There are 22 messages in this thread.

You are currently looking at messages 20 to 22.

Re: Basic VHDL Development kit - Tom Lucas - 04:48 04-10-07

<c...@hotmail.com> wrote in message 
news:1...@19g2000hsx.googlegroups.com...
> On Oct 3, 2:25 pm, Ray Andraka <r...@andraka.com> wrote:
>> cs_post...@hotmail.com wrote:
>> > You can control your degree of vendor lock in fairly easy - if you
>> > don't use their unique library functions, and use only the free
>> > download versions of the tools, and don't utilize any abuses of the
>> > language that one tool or the other might permit, then you should
>> > remain portable.
>>
>> ...and far less efficient than you could be if you designed to the
>> architecture.  Now that doesn't necessarily mean instantiating
>> primitives, but it does play into how you architect your design so 
>> that
>> it makes best use of the target FPGA structure.  Not doing this may 
>> lead
>> to a design that is far larger and slower than one that is 
>> specifically
>> designed to the architecture.
>
> I thought we were talking about exploration and initial learning, not
> making products.

Well my eventual goal is to implement FPGA in my production systems so 
it probably makes sense to keep that in mind as I begin my first forays. 
My philosophy with the C I've written for the system is to keep it all 
as portable as possible and perhaps have lost efficiency in doing so but 
the products are low-volume and the cost of a bigger/faster part is far 
less than the cost of rewriting platform specific code. I think I will 
carry on that methodology with FPGAs and then look toward performance 
gains with platform specific optimisations if my hands get really tied. 

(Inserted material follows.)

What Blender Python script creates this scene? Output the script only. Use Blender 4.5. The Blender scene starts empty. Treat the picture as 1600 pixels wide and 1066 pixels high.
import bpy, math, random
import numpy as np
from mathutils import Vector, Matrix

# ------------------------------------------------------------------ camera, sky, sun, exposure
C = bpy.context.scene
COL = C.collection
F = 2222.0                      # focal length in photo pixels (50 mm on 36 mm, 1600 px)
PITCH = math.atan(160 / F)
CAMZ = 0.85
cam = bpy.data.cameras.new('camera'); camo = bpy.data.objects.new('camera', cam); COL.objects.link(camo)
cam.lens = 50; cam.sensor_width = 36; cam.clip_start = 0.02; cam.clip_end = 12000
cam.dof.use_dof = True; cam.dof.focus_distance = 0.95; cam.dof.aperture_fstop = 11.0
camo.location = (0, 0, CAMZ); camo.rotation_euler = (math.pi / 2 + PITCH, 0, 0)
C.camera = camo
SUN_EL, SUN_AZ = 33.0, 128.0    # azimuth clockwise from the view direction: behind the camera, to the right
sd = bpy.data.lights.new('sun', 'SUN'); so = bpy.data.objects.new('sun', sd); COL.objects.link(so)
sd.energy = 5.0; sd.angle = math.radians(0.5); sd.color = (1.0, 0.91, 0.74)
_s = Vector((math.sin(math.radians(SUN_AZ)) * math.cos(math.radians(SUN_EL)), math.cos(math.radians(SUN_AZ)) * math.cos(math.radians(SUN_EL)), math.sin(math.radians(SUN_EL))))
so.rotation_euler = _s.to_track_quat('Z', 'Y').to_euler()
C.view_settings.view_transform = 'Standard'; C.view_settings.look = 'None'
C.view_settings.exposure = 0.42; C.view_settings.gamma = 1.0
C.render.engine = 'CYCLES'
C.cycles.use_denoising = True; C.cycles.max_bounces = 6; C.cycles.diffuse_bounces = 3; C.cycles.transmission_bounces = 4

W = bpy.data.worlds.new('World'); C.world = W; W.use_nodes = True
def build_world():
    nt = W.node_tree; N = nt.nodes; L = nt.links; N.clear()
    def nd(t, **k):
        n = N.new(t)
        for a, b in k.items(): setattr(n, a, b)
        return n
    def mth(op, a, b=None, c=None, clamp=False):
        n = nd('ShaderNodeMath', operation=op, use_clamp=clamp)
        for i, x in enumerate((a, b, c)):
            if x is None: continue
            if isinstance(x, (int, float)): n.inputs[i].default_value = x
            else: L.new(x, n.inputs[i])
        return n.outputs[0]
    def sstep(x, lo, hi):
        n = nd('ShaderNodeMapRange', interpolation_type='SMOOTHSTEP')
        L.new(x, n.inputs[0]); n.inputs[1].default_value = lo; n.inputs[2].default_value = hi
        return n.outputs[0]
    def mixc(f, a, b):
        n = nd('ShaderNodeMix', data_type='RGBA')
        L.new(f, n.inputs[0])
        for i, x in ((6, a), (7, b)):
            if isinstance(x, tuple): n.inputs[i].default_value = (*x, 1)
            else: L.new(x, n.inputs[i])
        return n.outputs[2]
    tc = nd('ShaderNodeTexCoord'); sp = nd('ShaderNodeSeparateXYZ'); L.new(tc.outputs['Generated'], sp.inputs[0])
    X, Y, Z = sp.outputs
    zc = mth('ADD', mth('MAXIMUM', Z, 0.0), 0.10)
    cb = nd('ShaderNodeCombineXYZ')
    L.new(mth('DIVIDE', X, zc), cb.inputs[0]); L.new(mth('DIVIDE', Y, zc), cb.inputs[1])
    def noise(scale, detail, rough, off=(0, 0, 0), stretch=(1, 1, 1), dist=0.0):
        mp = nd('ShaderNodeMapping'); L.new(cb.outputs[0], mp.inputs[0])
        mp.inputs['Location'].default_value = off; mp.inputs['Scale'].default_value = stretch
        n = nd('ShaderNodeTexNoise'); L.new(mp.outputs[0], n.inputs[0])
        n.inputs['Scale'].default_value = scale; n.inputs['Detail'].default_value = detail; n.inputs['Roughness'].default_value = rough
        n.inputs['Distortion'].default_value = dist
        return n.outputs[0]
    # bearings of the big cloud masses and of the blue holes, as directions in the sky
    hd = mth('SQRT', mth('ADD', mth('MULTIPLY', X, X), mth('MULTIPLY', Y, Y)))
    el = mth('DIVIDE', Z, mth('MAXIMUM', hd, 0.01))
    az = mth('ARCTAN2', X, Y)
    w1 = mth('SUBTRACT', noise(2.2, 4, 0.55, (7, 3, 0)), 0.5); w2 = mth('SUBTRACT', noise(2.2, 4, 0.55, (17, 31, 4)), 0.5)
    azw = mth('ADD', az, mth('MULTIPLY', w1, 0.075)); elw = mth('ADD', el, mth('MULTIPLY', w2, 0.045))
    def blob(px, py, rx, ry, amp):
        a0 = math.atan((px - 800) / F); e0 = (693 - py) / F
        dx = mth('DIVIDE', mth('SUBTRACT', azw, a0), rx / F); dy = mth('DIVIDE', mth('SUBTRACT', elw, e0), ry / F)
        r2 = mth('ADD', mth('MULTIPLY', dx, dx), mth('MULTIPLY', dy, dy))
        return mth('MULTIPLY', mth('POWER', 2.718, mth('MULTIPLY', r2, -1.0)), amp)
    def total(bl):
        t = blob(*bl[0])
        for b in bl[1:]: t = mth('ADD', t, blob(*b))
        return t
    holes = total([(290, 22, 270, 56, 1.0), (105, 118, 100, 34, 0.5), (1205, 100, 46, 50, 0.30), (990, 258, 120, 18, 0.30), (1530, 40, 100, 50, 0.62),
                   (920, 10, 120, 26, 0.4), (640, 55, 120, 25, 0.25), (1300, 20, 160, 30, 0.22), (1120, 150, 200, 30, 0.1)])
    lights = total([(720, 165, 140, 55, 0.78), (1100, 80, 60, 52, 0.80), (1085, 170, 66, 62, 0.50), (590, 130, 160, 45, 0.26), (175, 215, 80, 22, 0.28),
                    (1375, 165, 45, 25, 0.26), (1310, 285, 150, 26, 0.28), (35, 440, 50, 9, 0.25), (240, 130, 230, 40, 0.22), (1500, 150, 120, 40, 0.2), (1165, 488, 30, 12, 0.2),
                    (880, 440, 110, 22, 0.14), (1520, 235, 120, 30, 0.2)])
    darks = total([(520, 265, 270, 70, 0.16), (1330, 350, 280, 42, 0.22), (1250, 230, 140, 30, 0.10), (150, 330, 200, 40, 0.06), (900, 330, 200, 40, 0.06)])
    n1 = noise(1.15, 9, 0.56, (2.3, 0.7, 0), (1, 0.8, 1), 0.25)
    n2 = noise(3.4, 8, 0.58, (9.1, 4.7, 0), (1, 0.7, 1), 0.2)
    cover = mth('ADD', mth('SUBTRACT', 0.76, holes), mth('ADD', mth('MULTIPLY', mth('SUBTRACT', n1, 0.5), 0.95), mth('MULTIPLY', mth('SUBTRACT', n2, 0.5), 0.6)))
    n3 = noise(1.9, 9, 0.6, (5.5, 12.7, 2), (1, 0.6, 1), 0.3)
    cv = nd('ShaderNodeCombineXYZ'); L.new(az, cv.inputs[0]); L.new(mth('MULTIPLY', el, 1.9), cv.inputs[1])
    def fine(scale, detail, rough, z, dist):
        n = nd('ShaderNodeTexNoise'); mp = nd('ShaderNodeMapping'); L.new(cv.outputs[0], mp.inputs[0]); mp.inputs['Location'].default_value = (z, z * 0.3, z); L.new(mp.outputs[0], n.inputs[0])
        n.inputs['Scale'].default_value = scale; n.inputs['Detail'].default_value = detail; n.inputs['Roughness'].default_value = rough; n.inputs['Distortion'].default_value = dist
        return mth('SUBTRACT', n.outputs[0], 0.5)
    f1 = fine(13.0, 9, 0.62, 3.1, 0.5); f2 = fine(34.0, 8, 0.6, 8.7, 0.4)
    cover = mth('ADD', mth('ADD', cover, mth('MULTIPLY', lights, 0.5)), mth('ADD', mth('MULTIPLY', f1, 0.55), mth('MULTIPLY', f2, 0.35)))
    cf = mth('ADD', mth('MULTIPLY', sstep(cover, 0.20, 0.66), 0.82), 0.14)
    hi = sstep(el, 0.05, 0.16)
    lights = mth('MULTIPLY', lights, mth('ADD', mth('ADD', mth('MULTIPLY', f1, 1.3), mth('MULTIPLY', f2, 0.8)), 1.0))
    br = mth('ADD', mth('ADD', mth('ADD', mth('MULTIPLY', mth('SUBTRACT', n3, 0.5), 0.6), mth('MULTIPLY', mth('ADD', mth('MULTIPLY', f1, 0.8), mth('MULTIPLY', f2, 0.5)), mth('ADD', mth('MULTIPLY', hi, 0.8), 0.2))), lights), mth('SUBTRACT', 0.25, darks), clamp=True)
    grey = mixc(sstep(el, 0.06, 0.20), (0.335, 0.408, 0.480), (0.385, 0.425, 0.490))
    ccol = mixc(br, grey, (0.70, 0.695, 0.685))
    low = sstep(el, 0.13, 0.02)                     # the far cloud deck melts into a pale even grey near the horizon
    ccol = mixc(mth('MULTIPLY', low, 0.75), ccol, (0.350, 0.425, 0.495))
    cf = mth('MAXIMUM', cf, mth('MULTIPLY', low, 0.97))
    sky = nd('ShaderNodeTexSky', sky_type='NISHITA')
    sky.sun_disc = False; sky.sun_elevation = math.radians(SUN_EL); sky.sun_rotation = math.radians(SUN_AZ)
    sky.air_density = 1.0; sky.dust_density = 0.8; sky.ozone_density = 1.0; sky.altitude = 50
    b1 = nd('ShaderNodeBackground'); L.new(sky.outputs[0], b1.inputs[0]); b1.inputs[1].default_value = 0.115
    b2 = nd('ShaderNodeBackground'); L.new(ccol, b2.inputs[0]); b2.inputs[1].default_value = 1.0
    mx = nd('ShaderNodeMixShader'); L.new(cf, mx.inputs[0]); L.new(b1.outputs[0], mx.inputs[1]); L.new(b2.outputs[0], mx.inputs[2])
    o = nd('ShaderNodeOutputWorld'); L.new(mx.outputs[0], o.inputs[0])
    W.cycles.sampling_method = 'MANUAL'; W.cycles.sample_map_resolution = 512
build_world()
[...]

Re: Basic VHDL Development kit - Eli Bendersky - 07:21 10-10-07

On Oct 3, 12:10 am, Jarek Rozanski <jarek.rozan...@gmail.com> wrote:
> On 2 Pa , 18:54, Mike Treseler <mike_trese...@comcast.net> wrote:
>
> > Tom Lucas wrote:
> > > Does anybody have any suggestions for a cheap and basic development kit
> > > to practice VHDL on? It doesn't need to do much more than toggle a few
> > > output pins and I'm happy to make up my own programming leads etc. UK
> > > based distributors would be preferred.
>
> > If the objective is to learn vhdl, all you need is
>
> > 1. A simulator to verify and debug
> > the uut and testbench code and
>
> Good solution is a Aldec Active-HDL 7.2 SE (student edition). Very
> good simulation and verification tool. Nice schematic diagrams, easy
> waveform manipulation. Very good choice (personal opinion) for
> learning. Moreover, for this purposes it is free :)

I'll second this recommendation. I've found Active HDL's free student
edition more than enough for educational purposes.